Given all the negative headlines, investors might assume Boeing has a greater need for government subsidies than Airbus. 

However, as-reported metrics make it seem like Boeing and Airbus both need help. Over the past five years, neither firm has seen a return on assets (“ROA”) greater than 6%. In 2019, Airbus had a ROA of 1% while Boeing had a ROA of negative 1%. Take a look…

However, GAAP accounting is unable to properly show either company’s profitability. This is due to the complexities related to plane research and development, inventory, and other issues.

For Boeing, interest expenses and other distortions are suppressing profitability metrics. 
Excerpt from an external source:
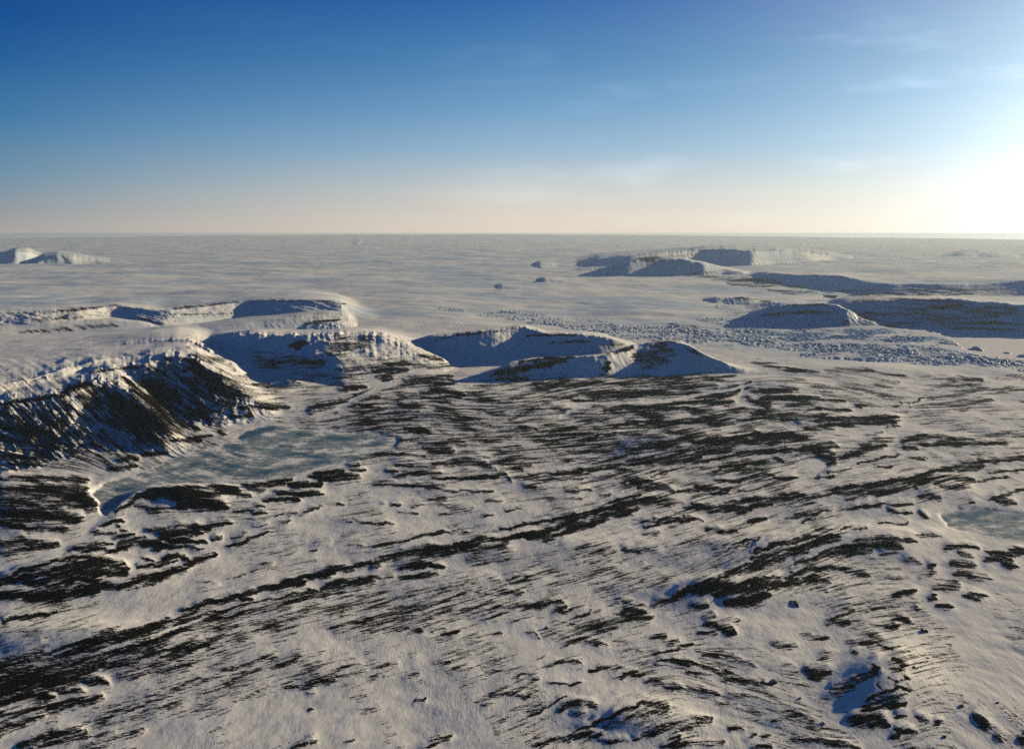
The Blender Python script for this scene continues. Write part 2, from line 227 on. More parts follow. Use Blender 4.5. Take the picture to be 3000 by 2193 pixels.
7 .65 1290 1725 1400 1700|7 .75 1170 1690 1280 1680|9 .7 700 1950 760 1930 800 1925|8 .7 810 1950 880 1925|5 .5 880 1925 960 1905|8 .6 840 2015 900 2005 980 1980|10 .5 890 1995 960 1975 1050 1945|4 .5 800 2010 840 2000|4 .5 955 2005 985 1990|4 .8 890 2025 925 2030|9 .45 1100 1955 1160 1945|5 .5 1090 1985 1120 1980|7 .5 1180 1980 1220 1980|8 .5 1270 1940 1310 1935|2.5 .7 1195 1918 1230 1915|6 .65 1215 2053 1245 2040|5 .6 895 2083 920 2075|8 .65 850 2190 920 2150|6 .6 900 2180 930 2165|5 .5 1000 2180 1030 2165|9 .7 1220 2200 1270 2170 1320 2155
8 .65 1400 1745 1480 1735 1540 1732|8 .6 1400 1720 1480 1710|3 .9 1500 1690 1570 1685|12 .5 1480 1700 1600 1700|12 .7 1400 1790 1480 1780 1560 1775 1650 1760|4 1 1580 1775 1655 1758|7 .9 1620 1795 1660 1770|5 .7 1640 1795 1710 1772|5 .6 1500 1825 1560 1800|8 .55 1400 1815 1500 1795|5 .9 1680 1810 1730 1792|7 .55 1720 1795 1770 1785|9 .85 1800 1795 1860 1785 1890 1795|14 .65 1720 1840 1800 1815 1880 1800 1900 1810|6 .6 1740 1845 1830 1840|4 .8 1790 1855 1800 1858|6 1.05 1910 1773 1930 1770 1960 1755 2000 1735|5 .8 1830 1765 1900 1775|10 .5 1800 1760 1850 1755|10 .45 1780 1730 1900 1700|30 .35 1650 1690 1800 1680 1900 1700
10 .8 1640 1890 1680 1870 1720 1870 1770 1888|4 .5 1610 1815 1690 1825|5 .6 1445 1855 1475 1850|6 .55 1545 1850 1580 1850 1590 1870|2 .7 1560 1930 1610 1912|7 .7 1590 1950 1640 1935 1690 1940 1700 1950|3 .7 1520 1985 1590 1950|3 .7 1430 1960 1470 1962|4 .8 1560 1990 1575 1988|4 .85 1600 2000 1660 2003 1710 2000|7 .65 1715 1965 1780 1955 1860 1965|6 .7 1790 1985 1850 1975 1880 1975|9 .65 1910 1865 1940 1860|8 .7 1950 1885 1990 1875|3 .8 1860 1912 1885 1905|4 .8 1920 1915 1990 1900|8 .8 1920 1945 1960 1935 2000 1935|10 .55 1890 1990 1950 2005|5 .8 1960 2015 1995 2018
9 .7 1440 2040 1480 2030 1540 2040|5 .7 1420 2065 1450 2060|5 .8 1540 2100 1610 2065 1660 2043|6 .4 1530 2090 1600 2055|11 .7 1640 2080 1680 2060 1740 2065|8 .6 1680 2090 1720 2085|4 .8 1690 2055 1730 2050|6 .95 1690 2140 1750 2115 1820 2085 1900 2055 1940 2060|20 .6 1780 2130 1850 2100 1950 2075|12 .75 1620 2165 1700 2155 1770 2150|5 .85 1750 2170 1840 2175|6 .7 1560 2185 1640 2165|9 .75 1850 2165 1920 2140 2000 2110|14 .8 1950 2190 2000 2160
7 1.1 1930 1765 1980 1745 2030 1720 2080 1700|18 1.1 2030 1730 2100 1720 2150 1720|12 1 2080 1740 2160 1730 2250 1720|16 1.05 2130 1765 2200 1755 2260 1740|9 .9 2150 1715 2200 1700 2270 1692|8 1 2280 1720 2330 1695|11 .85 2110 1690 2180 1670 2260 1645 2320 1620|8 1 2200 1620 2300 1590 2400 1572 2455 1570|14 .9 2070 1830 2120 1830 2150 1855|8 .7 2050 1855 2110 1855|8 .7 2030 1775 2080 1770|10 .6 2060 1810 2100 1795|10 .5 2130 1820 2170 1815|7 .75 1980 1900 2030 1885|10 .5 1920 1870 1950 1860|7 .6 1950 1890 1990 1880
9 .75 2060 1920 2120 1915 2180 1935 2225 1955|7 .6 2130 1935 2200 1945|7 .85 1930 1940 1980 1930 2020 1943 2080 1950 2130 1975|7 .6 2020 1965 2090 1975|8 .7 2110 1990 2200 1995 2260 2010|6 1 2240 1998 2270 2000|8 .65 1900 1985 1940 2005 1990 2015|7 .8 2010 2010 2060 2020 2110 2035|7 .6 2120 2025 2180 2040|7 .5 2090 2060 2150 2060|8 .55 2260 2110 2330 2095 2380 2110|14 .7 1900 2060 1960 2070|10 .75 1900 2155 1980 2120 2060 2100|10 .7 1980 2145 2050 2115 2080 2100|9 .6 1970 2180 2050 2175 2120 2170|8 .65 2145 2130 2180 2130|4 .8 2190 2165 2220 2145|7 .7 2240 2160 2270 2155|8 .75 2200 2190 2280 2185|9 .85 2330 2165 2400 2170 2480 2185 2530 2195
6 .7 2420 1735 2435 1735|9 .75 2410 1830 2450 1815 2490 1830|5 .9 2450 1805 2500 1790|7 .55 2250 1885 2330 1895|8 .4 2350 1860 2420 1870|16 .85 2360 1955 2400 1970 2430 1965|12 .65 2400 1930 2440 1915|10 .9 2370 1985 2420 1975|5 .8 2560 1785 2600 1775|9 .95 2620 1745 2680 1725|8 .9 2720 1755 2745 1745|6 .8 2740 1770 2760 1775 2790 1782|4 .8 2680 1770 2700 1790|12 .65 2740 1725 2810 1710|8 .8 2830 1740 2890 1748|9 1 2620 1815 2640 1805 2660 1820|7 1 2600 1835 2630 1835|4 .9 2555 1830 2580 1830|9 .7 2540 1860 2590 1870|8 .8 2480 1880 2560 1885 2610 1900|6 .8 2490 1910 2520 1910
10 .9 2540 1965 2580 1960|12 .75 2490 1990 2550 1980|6 .9 2560 1945 2590 1960|10 1 2610 1930 2640 1945 2650 1970|10 .95 2610 1960 2655 1965|4 .9 2610 1985 2640 1995|5 1 2640 1980 2665 1990|6 1 2570 2000 2580 2020|8 1.05 2540 2050 2600 2025 2640 2010 2670 2020|9 .7 2530 2070 2600 2050 2660 2035|8 1.05 2530 2080 2600 2065 2665 2060|8 1 2610 2072 2660 2065|14 .95 2485 2105 2530 2110 2590 2105|9 .85 2550 2130 2600 2120|6 1 2620 2105 2670 2090|7 .8 2690 2095 2720 2110|9 .9 2735 2120 2760 2115|6 1 2610 2135 2640 2140 2690 2145|7 1 2610 2160 2630 2145|8 .6 2640 2180 2690 2185
13 1 2860 2100 2880 2120 2895 2130|10 1 2910 2155 2930 2170|12 1 2975 2165 3010 2178|6 1 2990 2150 3010 2145|14 .6 2430 2020 2500 2010|9 .5 2410 2050 2470 2030
5 .9 0 1183 60 1175 120 1165 180 1160 210 1150|8 1.1 180 1150 230 1130 270 1123|5 .8 60 1195 80 1210 130 1270|8 .9 110 1200 130 1225 170 1250|8 .8 140 1190 160 1215 190 1245|7 .8 180 1175 210 1220 235 1255|6 .7 200 1175 240 1220 265 1250|8 .75 250 1180 290 1225 340 1255|12 .8 270 1130 285 1170 300 1200|12 .85 300 1130 330 1180 370 1230|14 .8 340 1150 380 1200|14 .8 350 1200 400 1230 450 1250|4 .9 260 1090 350 1082 430 1072|14 .75 370 1110 400 1140 430 1180|12 .8 440 1080 470 1100
28 1.1 440 1120 480 1150 520 1170|20 1.1 430 1160 470 1200|25 1 400 1200 480 1220|22 .85 380 1240 500 1260|18 .8 430 1250 540 1230|14 .7 400 1290 500 1290|7 .6 470 1055 520 1052 555 1055|12 1 560 1055 590 1090|8 .7 500 1060 540 1090|14 .85 530 1110 580 1120 620 1130|8 1 600 1090 650 1110|9 .9 560 1090 600 1110 640 1115|14 .6 560 1140 640 1150|14 .65 600 1160 700 1180|9 .7 550 1170 620 1200|12 .95 570 1190 600 1220 610 1245|8 .8 520 1200 560 1240|9 1 560 1250 590 1260|7 1 500 1290 600 1290|6 .9 540 1285 620 1275
6 1 660 1225 720 1215 730 1222|8 .9 640 1265 660 1275|9 .85 700 1195 760 1190 850 1192|6 .6 620 1205 700 1200|6 .8 0 1255 60 1250|10 .6 30 1270 50 1300|9 .9 60 1300 80 1330|9 .9 150 1280 180 1300|9 .6 100 1310 200 1320|12 .6 200 1310 250 1300 300 1310|10 .5 50 1330 150 1345|8 .6 280 1330 340 1330|8 .6 0 1360 100 1355|9 1 340 1350 380 1340 410 1345|8 .9 320 1372 400 1365|8 .9 420 1330 490 1325|8 .5 560 1040 650 1060 690 1085|5 .5 740 1125 800 1130|7 .7 740 1055 830 1050 880 1055|7 .9 850 1010 900 1005|5 .9 860 1020 880 1020|5 .8 830 1120 880 1120|6 .9 890 1060 950 1065
6 .6 970 1020 1000 1005|7 .5 1010 1000 1090 980|6 .7 960 1030 975 1040|9 .55 1000 1085 1100 1075|9 .8 1090 1085 1200 1085|7 .7 1120 1065 1220 1065|5 .7 1230 1040 1300 1055|8 .8 1100 1105 1150 1110|8 .5 970 1110 1060 1100|6 .6 1290 1065 1320 1075|3 .8 1270 1000 1340 980 1420 975 1480 968|3 .9 1540 985 1600 980 1700 982|2.5 .8 1600 1008 1660 1000 1730 1000|2.5 .8 1780 1010 1830 1007|7 .95 1440 1095 1500 1082 1560 1075|3 .8 1520 1060 1600 1050 1690 1048|4 .8 1600 1065 1660 1055|6 .9 1560 1070 1620 1068|4 .7 1800 1035 1860 1015|8 .6 1860 1040 1900 1050 1910 1065
8 .8 1940 1005 1950 1035|7 .7 1960 1020 1980 1045|6 .7 1780 1060 1785 1085|5 .8 1770 1070 1775 1080|4 1 1910 1060 1915 1068|4 .6 2010 1020 2060 1045|5 .8 1450 1110 1600 1115|3 .6 2150 870 2260 885|3 .7 2300 895 2440 890|6 .6 2420 930 2490 940|5 .5 2500 925 2600 945|3 .6 2560 952 2700 957 3000 966|5 .4 2640 910 2780 900 2900 905|4 .4 2700 930 2800 915|4 .5 1880 765 2000 750|5 .5 2000 805 2100 800|7 .45 2100 815 2200 820 2300 830|5 .6 2360 855 2400 860|5 .6 2410 862 2450 868
3 .5 0 918 130 915 250 905 340 893 380 905|3 .6 480 905 600 895 700 882|3 .6 720 880 880 880 960 883 1010 890|4 .4 100 935 240 930|5 .5 60 972 200 965 330 950|4 .5 210 955 350 955|3.5 .8 380 930 440 937 480 955|2 .5 480 920 620 920 700 918|4 .6 880 950 960 940 1000 935
"""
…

Through the power of Uniform Accounting, we can see that Airbus is the far weaker company. Its profitability is volatile and rarely rises above cost-of-capital levels. 

On the other hand, prior to last year, Boeing has seen consistent improvements in profitability. Other than in 2019, the company’s Uniform ROA has been above cost-of-capital levels for more than a decade. Additionally, Boeing’s ROA was greater than that of Airbus every year from 2004 to 2018. 

In 2018, the last year before external events hurt Boeing’s profitability, the firm had a 20% Uniform ROA. Airbus only had a 9% Uniform ROA the same year.

One of the reasons for the difference in profitability has to do with priorities. Boeing’s goal is to maximize shareholder value, so the company runs an “asset light” business. This allows it to sustain profits and not let booms and busts in airline demand dictate performance.

Airbus doesn’t have this same commitment to shareholder profits, thanks to its largest shareholders. European governments are still the company’s largest owners… The French and German governments each own 11% of Airbus, and Spain owns 4%.

This means Airbus needs to focus on keeping people employed, since this is a high priority these European governments care about. Profits aren’t Airbus’ only goal. 

Without using Uniform Accounting and understanding the company’s stakeholders, investors may let recent headlines dictate which stock they think is better. 

By using Uniform metrics, it’s clear Boeing can produce superior returns. However, its recent performance has diverged from historical averages… and that may lead to continued conflict for the two aerospace giants.